In San Francisco for a long weekend. After being bombarded by 3.5' of snow in Boston over the past week, I could barely stay awake and all I wanted to do was eat. As in, eat anything I could get my hands on but particularly baked goods. In order to avoid having to buy a whole new wardrobe to accomodate my new eating habits, I decided a change of scenery was in order.

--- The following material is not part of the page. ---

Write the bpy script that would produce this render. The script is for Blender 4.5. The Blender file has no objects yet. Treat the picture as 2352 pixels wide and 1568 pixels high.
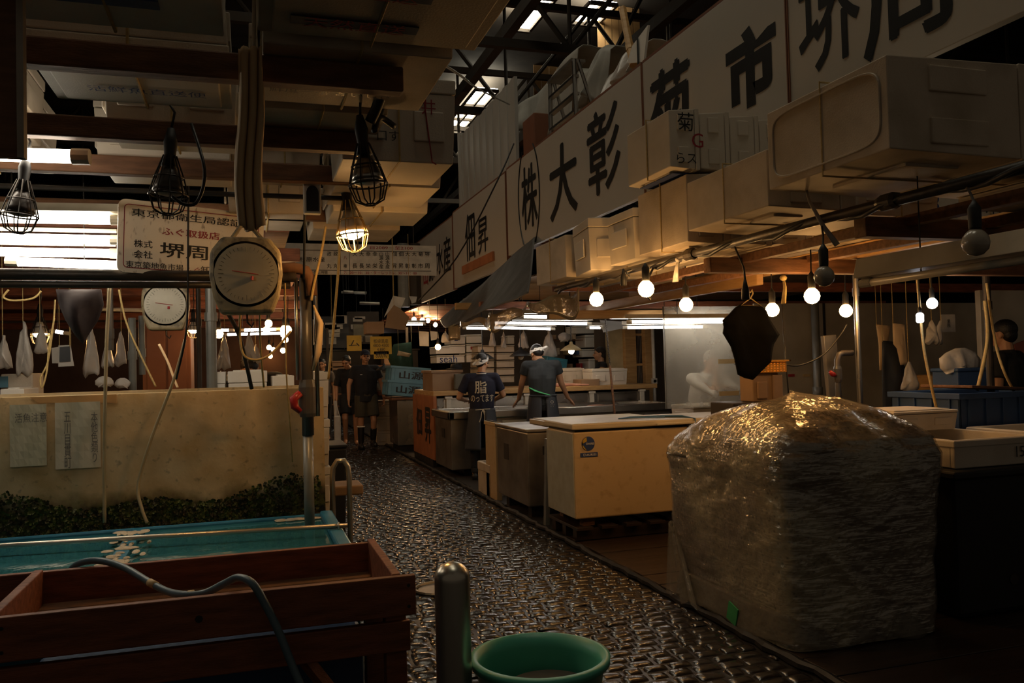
import bpy, bmesh, math, random
import numpy as np
from mathutils import Vector, Matrix, Euler
from mathutils.bvhtree import BVHTree
random.seed(7)
rng = np.random.default_rng(7)
sc = bpy.context.scene
col = sc.collection

# ------------------------------------------------------------------ camera
F_PX, CAM_H = 1900.0, 1.45
YAW, PIT, ROLL = math.radians(17.7), math.atan(54 / 1900), math.radians(1.5)
FW = Vector((math.sin(YAW) * math.cos(PIT), math.cos(YAW) * math.cos(PIT), math.sin(PIT)))
_r0 = Vector((math.cos(YAW), -math.sin(YAW), 0)); _u0 = _r0.cross(FW)
RT = _r0 * math.cos(ROLL) - _u0 * math.sin(ROLL)
UP = _r0 * math.sin(ROLL) + _u0 * math.cos(ROLL)
CAM = Vector((0, 0, CAM_H))
cd = bpy.data.cameras.new('camera'); cam = bpy.data.objects.new('camera', cd); col.objects.link(cam)
cd.sensor_width = 36; cd.lens = F_PX / 2352 * 36; cd.clip_start = .05; cd.clip_end = 300
m = Matrix((RT, UP, -FW)).transposed().to_4x4(); m.translation = CAM
cam.matrix_world = m
sc.camera = cam

# ------------------------------------------------------------------ world, exposure
w = bpy.data.worlds.new('World'); sc.world = w; w.use_nodes = True
bg = w.node_tree.nodes['Background']
bg.inputs[0].default_value = (1.0, .8, .58, 1); bg.inputs[1].default_value = .045
sc.view_settings.view_transform = 'Standard'; sc.view_settings.look = 'None'
sc.view_settings.exposure = 0.0; sc.view_settings.gamma = 1; sc.view_settings.use_curve_mapping = False
sc.cycles.max_bounces = 7; sc.cycles.diffuse_bounces = 3; sc.cycles.glossy_bounces = 4
sc.cycles.transmission_bounces = 6; sc.cycles.transparent_max_bounces = 8
sc.cycles.sample_clamp_indirect = 4; sc.cycles.caustics_reflective = False; sc.cycles.caustics_refractive = False
SKY_L = 2.9          # daylight behind the skylight panes
BULB_L = 70.0        # frosted warm bulbs
TUBE_L = 19.0         # fluorescent tubes
WARM = (1.0, .52, .17); COOL = (1.0, .93, .86)

def ray(u, v): return FW + RT * ((u - 1176) / F_PX) - UP * ((v - 784) / F_PX)
def onz(u, v, z): d = ray(u, v); return CAM + d * ((z - CAM_H) / d.z)
def onx(u, v, x): d = ray(u, v); return CAM + d * (x / d.x)
def ony(u, v, y): d = ray(u, v); return CAM + d * (y / d.y)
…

For me, San Francisco is a city of revelations. Each time I come here, I grow stronger and more sure of myself. When I visited late last August, I cried all the time and in embarassing situations. There was no containing the grief--I cried on my friend's couch, in the bathroom at a party, in the bathroom at a restaurant I had eaten at with Glenn, on the street, in the dressing room at thrift shops, on BART. I tried to go back on the Pill and descended into a hormonally-induced comatose state. I was so raw inside that I could barely stand to be out in the world. My friends started to lose patience with the crying, and I got tired of being sad all the time, particularly in a place where the hill walks, the hiking and the stellar yoga were so amazing.
It was during that visit that I started to realize how Glenn and I had grown apart over the past year. I looked at my friends and saw how wonderful their marriage was, and knew that Glenn and I never could have had that. He just wasn't willing to do the work necessary to keep a healthy relationship on an even keel. I saw people walking their children around Noe Valley and realized that I did want children but that I hadn't wanted them with Glenn. Somewhere inside me, I'd known that he was an overgrown, 35-year old child himself, and I didn't want to raise two kids at once.
I started to eat again.
I came back last October and spent 10 days housesitting for friends who were in China adopting a baby girl. I was alone for most of the trip and that solitude in a somewhat unfamiliar place forced me to do some introspection that I'd been avoiding. I went for long walks around the city. I did yoga every day. I cried whenever I needed to, but it wasn't constant. I also went on four or five dates with B, a guy I'd met at a wedding in August. He was everything that Glenn wasn't--stable, mature, financially and professionally established, ready to settle down. He took me out to amazing dinners and made me laugh. He kissed me and made me feel beautiful again. We went hiking, to a concert in Golden Gate Park, on a long walk around Potrero Hill. He showed me that better men do exist.
This trip, I am realizing that my heart is healing. My body is healthy and fit again. My priorities are crystallizing. B isn't quite as perfect as he seemed. Even though it's so tempting to put up with his erratic behavior so I don't have to sleep alone for a few days, I'm realizing that I have to learn to stand up for myself. And I deserve better than someone who clearly can't see that I'm freaking amazing. I deserve someone who adores me, or at least knows that he could adore me after getting to know me better. I REALLY deserve someone who doesn't fall asleep in the middle of sex (no lie). I am so tired of feeling like I have to convince men that I'm worth adoring. As Renee Zellweger said in "Jerry Maguire," most men run a distant second to a hot bath and a good book. I'm still waiting for one who proves her wrong.
Isn't this the part of the movie when the quiet but underrated romantic interest appears, the childhood friend who always loved me but was too shy to speak up?
It's such a triumph to be in California and not have ANY urge to contact Glenn. He may only be 500 miles south but he could be on the moon for all I care.